Credit card processors
Card processing takes a cut of every sale you make. Most flat rate processors charge near 3 percent plus a small fixed fee per transaction, which adds up fast at volume. The processor you pick sets that rate and decides how soon the money lands in your account.
We rated eight processors and named a clear winner for each kind of business. Read the verdict, then match the processor to how you sell.
How We Test
We scored each processor on six measures: total cost per sale, pricing transparency, contract terms, payout speed, integration range, and support quality. Cost and transparency carry the most weight, because hidden fees decide the real price. Every rate here reflects published pricing, checked against each processor's own site as of June 2026.

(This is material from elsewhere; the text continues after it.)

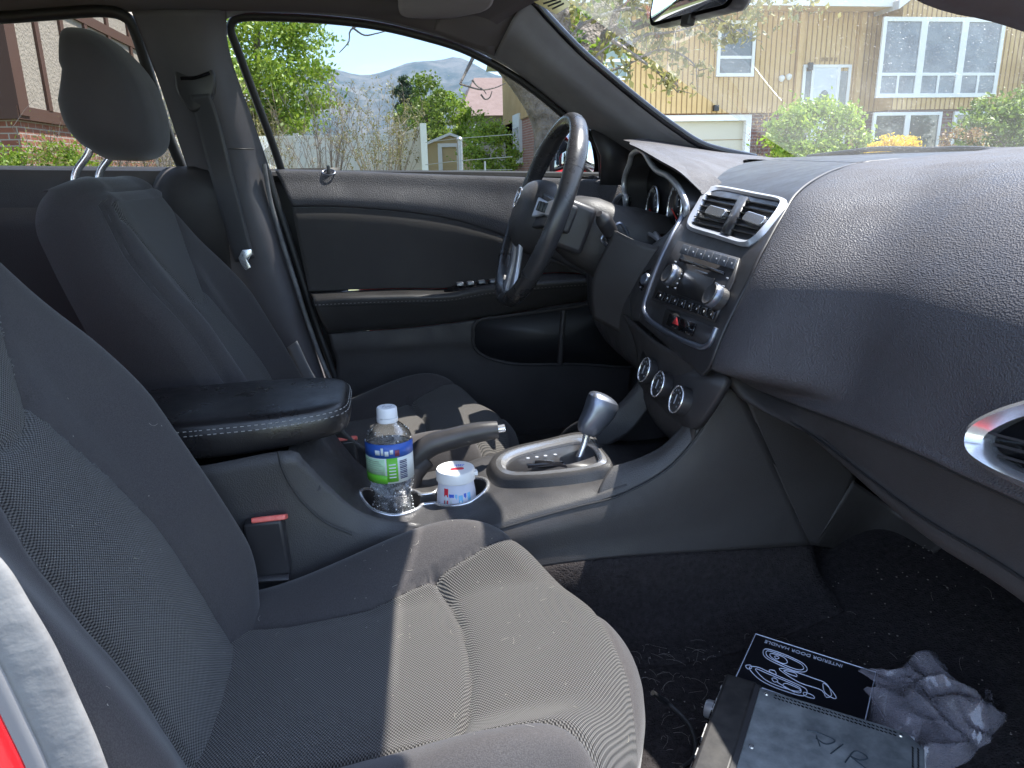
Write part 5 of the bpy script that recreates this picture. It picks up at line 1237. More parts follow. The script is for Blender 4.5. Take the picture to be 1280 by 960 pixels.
m = MB(); m.add(*boxpts((bt_(.55,.865), u, v, n_), .032, .0024, .0001)); m.build('caption_bar', wl, box)
text('box_caption', 'QUALITY PARTS', (bt_(.55,.865)+n_*.0003, -u, v, n_), .0045, blackcard, box, .0001) if False else None
# stereo
z0 = .418
S0 = P(946,858,Z=z0); S1 = P(1090,902,Z=z0-.004); S2 = P(1010,1050,Z=z0)
u = S1-S0; u /= np.linalg.norm(u); v = P(968,962,Z=z0)-S0; v -= u*(v@u); v /= np.linalg.norm(v); n_ = np.cross(u, v)
if n_[2] < 0: n_ = -n_
sw_, sh_, sd_ = .172, .19, .050
cen = S0+u*sw_/2+v*sh_/2-n_*sd_/2
ste = tag(empty('car_stereo', tuple(cen-n_*sd_/2)), 'removed old car stereo with scuffed metal lid lying face to the side on the floor', 'car stereo')
metal = mat('scuffed zinc', (.105,.115,.122), .55, metal=.15, var=(38,.16,(.22,.235,.24)), bump=[('noise', 90, .15, .001)])
o2 = [(0,0),(sw_*.90,0),(sw_,sh_*.10),(sw_,sh_),(0,sh_)]
vv, ff = extr((S0, u, v, n_), o2, -sd_, 0); 
lidm = MB().add(vv, ff).build('metal_case', metal, ste, bevel=.0012, angle=25)
m = MB(); sd = MB()
for i in range(30):
    for r_ in range(2):
        c = S0+u*(.022+.0042*i)+v*(.006+.005*r_)+n_*.0003; m.add(*boxpts(frame(c, u+v*.5, v), .0016, .0007, .0002))
for i in range(26):
    for r_ in range(2):
        c = S0+u*(sw_-.006-.005*r_)+v*(sh_*.12+.004*i)+n_*.0003; m.add(*boxpts(frame(c, v+u*.5, u), .0016, .0007, .0002))
m.build('lid_slot', MT['gloss'], lidm)
for a, b in ((.012,.008),(sw_*.87,.008),(.012,.10),(sw_-.012,.12)):
    MB().add(*lathe([(0,0),(.003,0),(.0026,.0012),(0,.0014)], (S0+u*a+v*b, u, v, n_), 14)).build('screw', MT['chrome'], lidm)
# pen scrawl
pen = mat('marker ink', (.02,.03,.04), .6)
def so2(a, b): return S0+u*a+v*b+n_*.0006
m = MB()
for pl in ([(.075,.066),(.070,.052)],[(.060,.048),(.072,.046),(.088,.050),(.080,.060),(.070,.056)],[(.086,.072),(.096,.052)],[(.100,.078),(.108,.056),(.120,.060),(.112,.068),(.104,.066),(.124,.080)]):
    m.add(*tubepts([so2(*q) for q in pl], .0007, 5, 20))
m.build('pen_scrawl', pen, lidm)
# fascia: dark front with knob, buttons and worn chrome edges, facing the seat
fo = S0-u*.018-n_*sd_/2+v*sh_/2
fasc = MB().add(*boxpts((fo, v, n_, u), sh_/2+.004, sd_/2+.004, .018)).build('fascia', mat('dusty fascia', (.012,.011,.012), .45, var=(50,.15,(.035,.032,.03))), ste, bevel=.004)
for i in range(8):
    MB().add(*boxpts((fo-u*.019+v*(-.07+.02*i)+n_*.015, v, n_, u), .008, .005, .002)).build('stereo_button', MT['gloss'], fasc, bevel=.001)
MB().add(*boxpts((fo-u*.0185-n_*.004, v, n_, u), .055, .012, .001)).build('stereo_display', MT['lcd'], fasc)
for s in (-1,1): MB().add(*lathe([(.011,0),(.0105,.014),(.009,.016),(0,.016)], (fo-u*.018+v*s*.075-n_*.010, v, n_, -u), 22)).build('stereo_knob', MT['silver'], fasc)
m = MB()
for i in range(34):
    s = rnd.uniform(.0012,.0035); m.add(*boxpts((fo-u*(.0185)+v*(-.09+.18*rnd.random())+n_*(rnd.choice([-.024,.024,.019])+rnd.uniform(-.002,.002)), v, n_, u), s*1.8, s*.8, .0005))
m.build('chipped_edge', mat('worn grey', (.32,.31,.30), .5), fasc)['kind'] = 'stuff'
# brackets along the top front edge
MB().add(*boxpts((S0-u*.004+v*sh_/2+n_*.001, v, u, n_), sh_/2, .008, .002)).build('mount_rail', MT['smooth'], ste, bevel=.0005)
# crumpled plastic bag
bagm = D.materials.new('thin grey plastic'); bagm.use_nodes = True; t = bagm.node_tree; b = t.nodes['Principled BSDF']
b.inputs['Base Color'].default_value = (.34,.32,.36,1); b.inputs['Roughness'].default_value = .16; b.inputs['Specular IOR Level'].default_value = 1.0; b.inputs['Coat Weight'].default_value = 1.0; b.inputs['Coat Roughness'].default_value = .1
tr = t.nodes.new('ShaderNodeBsdfTransparent'); mxs = t.nodes.new('ShaderNodeMixShader'); mxs.inputs[0].default_value = .55
t.links.new(tr.outputs[0], mxs.inputs[1]); t.links.new(b.outputs[0], mxs.inputs[2]); t.links.new(mxs.outputs[0], t.nodes['Material Output'].inputs[0])
from mathutils import noise as mn
bo = [(1060,835),(1088,828),(1120,836),(1140,824),(1158,822),(1180,840),(1215,862),(1245,878),(1268,900),(1270,925),(1240,948),(1200,962),(1150,960),(1138,935),(1110,928),(1095,905),(1072,872),(1052,845)]
bo3 = cr_([P(x,y,Z=.385) for x,y in bo], 72, True); bcn = bo3.mean(0)
vv = []; nr_ = 70; bo3 = cr_(bo3, 120, True)
def fold(p, f, o): return 1-2*abs(mn.noise(Vector((p[0]*f+o, p[1]*f*.8-o, o))))
for i in range(nr_):
    s_ = i/(nr_-1)
    for q in bo3:
        p = bcn+(q-bcn)*(1-s_); wq = p+np.array([.03*mn.noise(Vector((p[0]*18,p[1]*18,1))), .03*mn.noise(Vector((p[0]*18,p[1]*18,7))), 0])
        h = .030*math.sqrt(max(0,1-(1-s_)**3)); e = min(1, s_*6+.15)
        z = .010+h*1.1+e*(.018*mn.noise(Vector((wq[0]*14,wq[1]*14,2)))+.015*fold(wq,15,3.)+.012*fold(wq,30,9.)+.002*fold(wq,70,5.))
        vv.append((p[0]+.005*mn.noise(Vector(p*25)), p[1]+.005*mn.noise(Vector(p*25)+Vector((4,4,4))), max(.352+z, .350)))
bg1 = MB().add(vv, gridfaces(120,nr_,True)).build('plastic_bag', bagm, smooth=True, angle=22)
tag(bg1, 'crumpled translucent grey plastic bag on the passenger floor', 'plastic bag')
# cable loop under the seat edge
tag(tube('loose_cable', [(.275,-.36,.40),(.30,-.35,.372),(.315,-.38,.362),(.305,-.42,.360),(.28,-.44,.362)], .003, MT['rubber'], None, 8, 40), 'short black cable loop on the carpet beside the seat front', 'cable')

# ================================================================== OUTSIDE
grass = mat('dry grass', (.09,.12,.035), .9, var=(1.5,.25,(.17,.16,.08)), bump=[('noise', 12, .5, .05)])
asph = mat('asphalt', (.055,.055,.055), .9, var=(3,.3,(.075,.073,.07)))
conc = mat('concrete', (.38,.36,.33), .85, var=(2,.25,(.46,.44,.40)))
gm_ = MB(); N = 60; L = 4000
xs = np.sign(np.linspace(-1,1,N))*np.abs(np.linspace(-1,1,N))**3*L
tag(MB().add([(x, y, -.06 if abs(y) < 60 else -.06) for y in xs for x in xs], gridfaces(N,N)).build('ground', grass), kind='structure')
tag(MB().add(*aabox(-80,80,-5,2.2,-.10,-.02)).build('road', asph), kind='structure')
tag(MB().add(*aabox(-80,80,2.2,2.36,-.10,.10)).build('kerb', conc), kind='structure')
tag(MB().add(*aabox(-80,80,4.0,5.3,-.10,.03)).build('sidewalk', conc), kind='structure')
tag(MB().add(*aabox(5.9,9.2,5.3,18,-.10,.034)).build('driveway', conc), kind='structure')
siding = mat('ochre vertical siding', (.52,.335,.135), .75, var=(1.1,.22,(.66,.46,.22)), bump=[('noise', 9, .4, .02)])
groove = mat('siding groove', (.27,.17,.075), .8)
white = mat('white window trim', (.74,.75,.74), .5)
brickm = None
def brick(name, c1, c2, mortar, sc=1.0):
    m = D.materials.new(name); m.use_nodes = True; t = m.node_tree; b = t.nodes['Principled BSDF']; b.inputs['Roughness'].default_value = .85
    c = t.nodes.new('ShaderNodeTexCoord'); sp = t.nodes.new('ShaderNodeSeparateXYZ'); cb = t.nodes.new('ShaderNodeCombineXYZ'); ad = t.nodes.new('ShaderNodeMath'); ad.operation = 'ADD'
    t.links.new(c.outputs['Object'], sp.inputs[0]); t.links.new(sp.outputs[0], ad.inputs[0]); t.links.new(sp.outputs[1], ad.inputs[1]); t.links.new(ad.outputs[0], cb.inputs[0]); t.links.new(sp.outputs[2], cb.inputs[1])
    br = t.nodes.new('ShaderNodeTexBrick'); br.inputs['Scale'].default_value = sc; br.inputs['Brick Width'].default_value = .24; br.inputs['Row Height'].default_value = .085; br.inputs['Mortar Size'].default_value = .009
    br.inputs['Color1'].default_value = (*c1,1); br.inputs['Color2'].default_value = (*c2,1); br.inputs['Mortar'].default_value = (*mortar,1)
    t.links.new(cb.outputs[0], br.inputs[0]); t.links.new(br.outputs[0], b.inputs['Base Color']); return m
brickm = brick('red brick', (.28,.10,.065), (.36,.15,.10), (.42,.38,.34))
brickd = brick('dark brick', (.12,.05,.04), (.17,.075,.06), (.22,.2,.19))
shing = mat('light shingles', (.40,.39,.38), .9, var=(9,.3,(.52,.51,.50)))
pane = mat('window pane', (.035,.045,.05), .06, spec=.9, var=(1.6,.2,(.10,.12,.13))); refl_pane = mat('panes with painted reflections', (.10,.12,.15), .3, spec=.8, var=(2.2,.2,(.26,.29,.32)), bump=[('noise', 2, .25, .05)])  # the second one's mottled paler tone paints reflections on the picture window
YF = 18.0; XC = float(P(727,100,Y=YF)[0])
house = tag(empty('house', (12, YF+5, 0)), 'ochre wood sided split level house with brick base and white windows across the lawn', 'house')
zs_ = 2.24; zev = 4.62; XR = float(P(1330,60,Y=YF)[0])
def hx(x, y=80): return float(P(x,y,Y=YF)[0])
def hz(x, y): return float(P(x,y,Y=YF)[2])
# brick base (leaves the garage opening)
gx0, gx1 = hx(745,170), hx(934,170)
MB().add(*aabox(gx1+.12, XR, YF+.12, YF+.4, 0, zs_)).build('brick_base', brickd, house)
MB().add(*aabox(XC, XC+.25, YF+.12, YF+12.2, .0, zs_+.4)).build('brick_side_wall', brickm, house)
MB().add(*aabox(XC-.03, XC+.2, YF+.1, YF+12.25, -.06, .62)).build('concrete_footing', conc, house)
MB().add(*aabox(XC, XR, YF+10, YF+12.2, 0, zev)).build('rear_wall', brickm, house)
MB().add(*aabox(XC, gx1+.12, YF+.12, YF+.4, 2.13, zs_)).build('brick_lintel', brickm, house)
# siding walls with battens
up_ = MB().add(*aabox(XC-.06, XR, YF, YF+.3, zs_, zev)).build('siding_wall', siding, house)
m = MB(); x = XC
while x < XR: m.add(*aabox(x, x+.022, YF-.012, YF+.003, zs_-.02, zev)); x += .135+.0*rnd.random()
m.build('siding_groove', groove, up_)
su_ = MB().add(*aabox(XC-.06, XC+.2, YF+.3, YF+12.3, zs_+.40, 5.2)).build('siding_side_wall', siding, house)
m = MB(); y = YF+.4
while y < YF+12.2: m.add(*aabox(XC-.068, XC-.055, y, y+.03, zs_+.40, 5.2)); y += .26
m.build('siding_groove', groove, su_)
# side windows
def win_side(y0, y1, z0, z1):
    f_ = MB().add(*aabox(XC-.12, XC+.05, y0, y1, z0, z1)).build('side_window', white, house)
    MB().add(*aabox(XC-.13, XC+.02, y0+.12, y1-.12, z0+.12, z1-.45)).build('pane', pane, f_)
ysd = lambda px: float(P(px, 180, X=XC)[1])
yA, yB = ysd(653), ysd(645)
win_side(yA, yB, 1.15, 2.85); win_side(ysd(652), ysd(642), 3.9, 4.9)
# eave, roof, soffit
MB().add(*aabox(XC-.5, hx(1104,20), YF-.65, YF-.02, zev-.02, zev+.06)).build('soffit', siding, house)
MB().add(*aabox(XC-.5, hx(1104,20), YF-.72, YF-.652, zev-.02, zev+.17)).build('fascia_board', white, house)
surf('roof', [[(XC-.6, YF-.75, zev+.16),(hx(1104,20), YF-.75, zev+.16)],[(XC-.6, YF+6, zev+2.6),(hx(1104,20)+2, YF+6, zev+2.6)]], 12, 12, shing, house, .05, off=1)
surf('roof', [[(XC-.6, YF+13, zev+.16),(XR, YF+13, zev+.16)],[(XC-.6, YF+6, zev+2.6),(XR, YF+6, zev+2.6)]], 12, 12, shing, house, .05, off=1)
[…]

Scores run on a 10 point scale. A high score means the processor delivers on price clarity and uptime, not that it carries every feature.
Key Features to Consider
Pricing model decides your real cost. Flat rate pricing stays simple and predictable, while interchange plus shows the true network cost plus a fixed markup and saves money as volume grows. Read which model each processor uses before you sign.
Contracts and fees hide the damage. Watch for monthly minimums, statement fees, early termination penalties, and equipment leases that outlast the hardware. The headline rate is rarely the whole bill.

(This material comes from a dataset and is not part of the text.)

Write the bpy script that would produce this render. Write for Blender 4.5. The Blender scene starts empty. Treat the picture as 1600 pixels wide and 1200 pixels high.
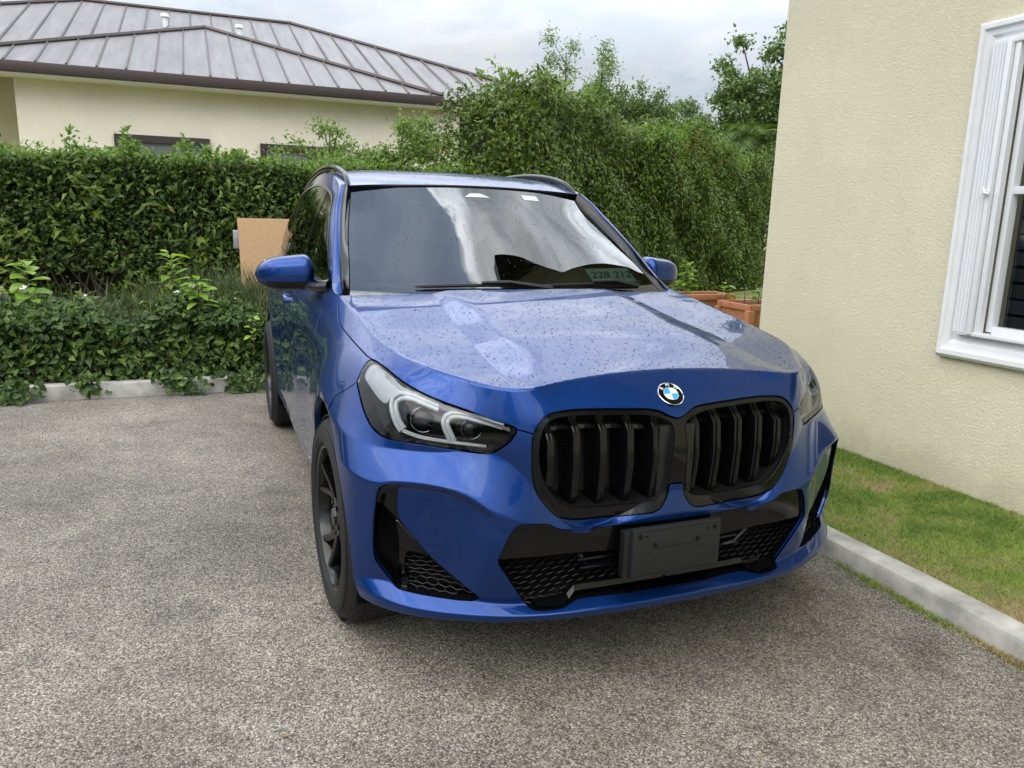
import bpy, bmesh, math, random
import numpy as np
from mathutils import Matrix, Vector
from mathutils.geometry import delaunay_2d_cdt
scene = bpy.context.scene
# ------------------------------------------------------------------ camera
cam_d = bpy.data.cameras.new('camera'); cam = bpy.data.objects.new('camera', cam_d)
scene.collection.objects.link(cam); scene.camera = cam
cam_d.sensor_width = 36; cam_d.lens = 26.93; cam_d.clip_start = .05; cam_d.clip_end = 600
YAW, PITCH, ROLL = math.radians(21.680), math.radians(11.943), math.radians(1.408)
fw = np.array([math.sin(YAW)*math.cos(PITCH), math.cos(YAW)*math.cos(PITCH), -math.sin(PITCH)])
rt = np.array([math.cos(YAW), -math.sin(YAW), 0.]); up = np.cross(rt, fw)
r2 = math.cos(ROLL)*rt + math.sin(ROLL)*up; u2 = -math.sin(ROLL)*rt + math.cos(ROLL)*up
cam.matrix_world = Matrix(((r2[0],u2[0],-fw[0],-1.2606),(r2[1],u2[1],-fw[1],-1.7101),(r2[2],u2[2],-fw[2],1.3707),(0,0,0,1)))
# ------------------------------------------------------------------ world, sun, exposure
SUN_EL, SUN_AZ = math.radians(58), math.radians(-125)      # azimuth measured from +Y towards +X
world = bpy.data.worlds.new('World'); scene.world = world; world.use_nodes = True
wt = world.node_tree; wt.nodes.clear()
def wn(t, **k):
    n = wt.nodes.new(t)
    for a, v in k.items(): setattr(n, a, v)
    return n
W_out = wn('ShaderNodeOutputWorld'); W_bg = wn('ShaderNodeBackground'); W_bg.inputs[1].default_value = .15
W_sky = wn('ShaderNodeTexSky', sky_type='NISHITA', sun_disc=False, sun_elevation=SUN_EL, sun_rotation=SUN_AZ, altitude=10, air_density=1.6, ozone_density=3.0, dust_density=.6)
W_tc = wn('ShaderNodeTexCoord'); W_sep = wn('ShaderNodeSeparateXYZ')
wt.links.new(W_tc.outputs['Generated'], W_sep.inputs[0])
def wmath(op, a, b=None, clamp=False):
    n = wn('ShaderNodeMath', operation=op, use_clamp=clamp)
    for i, v in enumerate((a, b)):
        if v is None: continue
        if isinstance(v, (int, float)): n.inputs[i].default_value = v
        else: wt.links.new(v, n.inputs[i])
    return n.outputs[0]
def wramp(src, a, b, c, d):
    n = wn('ShaderNodeMapRange'); n.interpolation_type = 'SMOOTHSTEP'
    for i, v in enumerate((a, b, c, d)): n.inputs[i+1].default_value = v
    wt.links.new(src, n.inputs[0]); return n.outputs[0]
# cloud layer: direction projected on a plane overhead, two noises
W_z = wmath('MAXIMUM', W_sep.outputs[2], .0)
W_den = wmath('ADD', W_z, .22)
W_px = wmath('DIVIDE', W_sep.outputs[0], W_den); W_py = wmath('DIVIDE', W_sep.outputs[1], W_den)
W_cmb = wn('ShaderNodeCombineXYZ'); wt.links.new(W_px, W_cmb.inputs[0]); wt.links.new(W_py, W_cmb.inputs[1])
W_cmb.inputs[2].default_value = 3.7
def wnoise(scale, det, rough, dist=0, off=(0,0,0)):
    m = wn('ShaderNodeMapping'); m.inputs[1].default_value = off; wt.links.new(W_cmb.outputs[0], m.inputs[0])
    n = wn('ShaderNodeTexNoise'); n.inputs['Scale'].default_value = scale; n.inputs['Detail'].default_value = det
    n.inputs['Roughness'].default_value = rough; n.inputs['Distortion'].default_value = dist
    wt.links.new(m.outputs[0], n.inputs['Vector']); return n.outputs[0]
n1 = wnoise(1.7, 9, .56, .25, (-2.705, 4.765, 0)); n2 = wnoise(2.6, 7, .6, .2, (7.1, 2.2, 0))
gaps = wramp(n1, .412, .450, 0., 1.)
veil = wmath('MAXIMUM', gaps, .24)
cover = wmath('MAXIMUM', veil, wramp(W_sep.outputs[2], .62, .80, 1., 0.))   # where the deck is closed; towards the horizon the clouds stack up
tone = wramp(n2, .32, .68, 0., 1.)                   # light and heavy parts of the deck
edge = wmath('SUBTRACT', 1.0, wramp(n1, .448, .51, 0., 1.))   # thin sunlit rims of the clouds
lum_el = wramp(W_sep.outputs[2], .08, .55, 1.9, 6.4) # an overcast sky is brighter overhead
flat = wramp(W_sep.outputs[2], .26, .66, .08, 1.)
lum = wmath('MULTIPLY', lum_el, wmath('ADD', 1.0, wmath('MULTIPLY', flat, wmath('SUBTRACT', wmath('MULTIPLY', tone, .5), .32))))
n3 = wnoise(5.5, 8, .62, .35, (1.1, 8.4, 0)); fine_t = wramp(n3, .34, .66, -.5, .5)
lum = wmath('MULTIPLY', lum, wmath('ADD', 1.0, wmath('MULTIPLY', flat, wmath('MULTIPLY', fine_t, .55))))
lum = wmath('MULTIPLY', lum, wmath('ADD', 1.0, wmath('MULTIPLY', wmath('MULTIPLY', wmath('MULTIPLY', edge, cover), flat), .9)))
W_cc = wn('ShaderNodeMixRGB'); W_cc.inputs[1].default_value = (.79,.88,1.0,1); W_cc.inputs[2].default_value = (.95,.975,1.0,1)
wt.links.new(tone, W_cc.inputs[0])
W_cl = wn('ShaderNodeMixRGB', blend_type='MULTIPLY'); W_cl.inputs[0].default_value = 1
wt.links.new(W_cc.outputs[0], W_cl.inputs[1]); wt.links.new(lum, W_cl.inputs[2])
W_mix = wn('ShaderNodeMixRGB'); wt.links.new(cover, W_mix.inputs[0])
wt.links.new(W_sky.outputs[0], W_mix.inputs[1]); wt.links.new(W_cl.outputs[0], W_mix.inputs[2])
wt.links.new(W_mix.outputs[0], W_bg.inputs[0]); wt.links.new(W_bg.outputs[0], W_out.inputs[0])
sun_d = bpy.data.lights.new('sun', 'SUN'); sun_d.energy = 1.0; sun_d.angle = math.radians(75); sun_d.color = (1,.93,.80)
sun = bpy.data.objects.new('sun', sun_d); scene.collection.objects.link(sun)
sdir = Vector((math.sin(SUN_AZ)*math.cos(SUN_EL), math.cos(SUN_AZ)*math.cos(SUN_EL), math.sin(SUN_EL)))
sun.rotation_euler = sdir.to_track_quat('Z', 'Y').to_euler()
vs = scene.view_settings; vs.view_transform = 'Standard'; vs.look = 'None'; vs.exposure = 1.12; vs.gamma = 1; vs.use_curve_mapping = False
rng = np.random.default_rng(11); random.seed(5)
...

Payout speed protects your cash flow. Some processors settle funds in one business day while others take two or three, which matters when payroll is due. Confirm the deposit timeline, not just the rate.
Pricing Overview
Processors price in two main ways. Flat rate providers like Square at 2.6% plus $0.10 and Stripe at 2.9% plus $0.30 charge a set cut of every sale. Helcim runs interchange plus, which exposes the real network cost and adds a fixed markup.
Subscription processors trade the per sale markup for a monthly fee. Stax and Payment Depot charge a monthly subscription plus interchange, which pays off once you process heavy volume. Confirm both the subscription and the per transaction terms, because the two figures shift across plans.
Custom quotes need scrutiny. Merchant One and similar processors negotiate rates case by case, so request a full fee breakdown before you commit. Verify every number on the processor's own page, because card pricing changes often.
How to Choose
Match the processor to how you sell. An online store or a SaaS app belongs on Stripe for its API depth and global reach. A shop or a restaurant runs smoother on Square or Clover, which pair processing with real point of sale hardware.
Volume changes the math. A low volume seller pays least on simple flat rate pricing, while a high volume merchant saves with interchange plus or a subscription model. Helcim suits the climb, and Stax rewards steady heavy processing.
Brand trust can lift conversion. PayPal at checkout reassures first time buyers who know the name, which helps a new store. Match the processor to your sales channel, not to the lowest headline rate.